Souterrain, Clogharoasty, Co. Galway
Co. Galway |
Settlement Sites
In a field in Clogharoasty, County Galway, the ground dips in the shape of an L, and that hollow is about all that announces one of early medieval Ireland's more quietly ingenious pieces of underground architecture.
A souterrain is a man-made underground passage or chamber, typically built from drystone walling and covered with lintels, used in early Christian-period Ireland for storage, refuge, or both. Most are only detectable at the surface as subtle depressions, and this one is no different, its shape tracing the outline of whatever corridor or chamber system once lay beneath.

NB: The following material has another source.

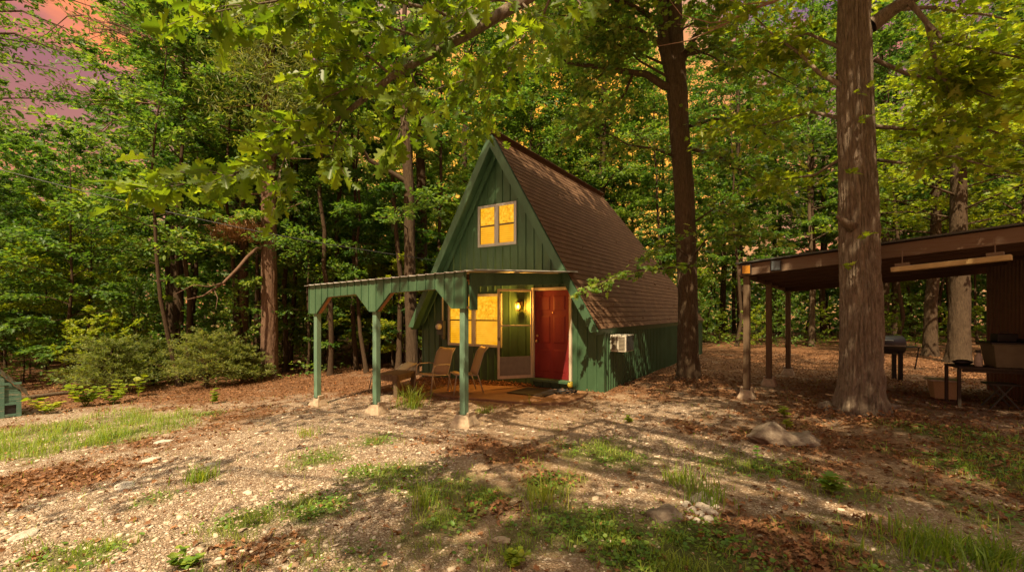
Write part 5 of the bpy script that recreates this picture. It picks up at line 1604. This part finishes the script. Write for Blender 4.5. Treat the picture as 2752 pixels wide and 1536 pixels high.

The depression runs in two directions: a longer axis of roughly 7.2 metres oriented north to south, and a shorter arm of about 5.7 metres extending eastward from its northern end, giving the whole feature a total measurable length of more than 12.9 metres. Traces of drystone walling are still visible intermittently along its edges, suggesting the structure beneath has not fully collapsed. A separate linear depression about a metre to the east, measuring nearly 4.8 metres in length, is thought to be associated, possibly a second passage or a related feature. The souterrain sits within the north-western quadrant of a rath, the term for a roughly circular earthwork enclosure, typically a farmstead of the early medieval period, surrounded by one or more banks and ditches. Finding a souterrain inside a rath is entirely in keeping with the pattern across Ireland, where such underground features were routinely incorporated into the domestic layout of these enclosed settlements.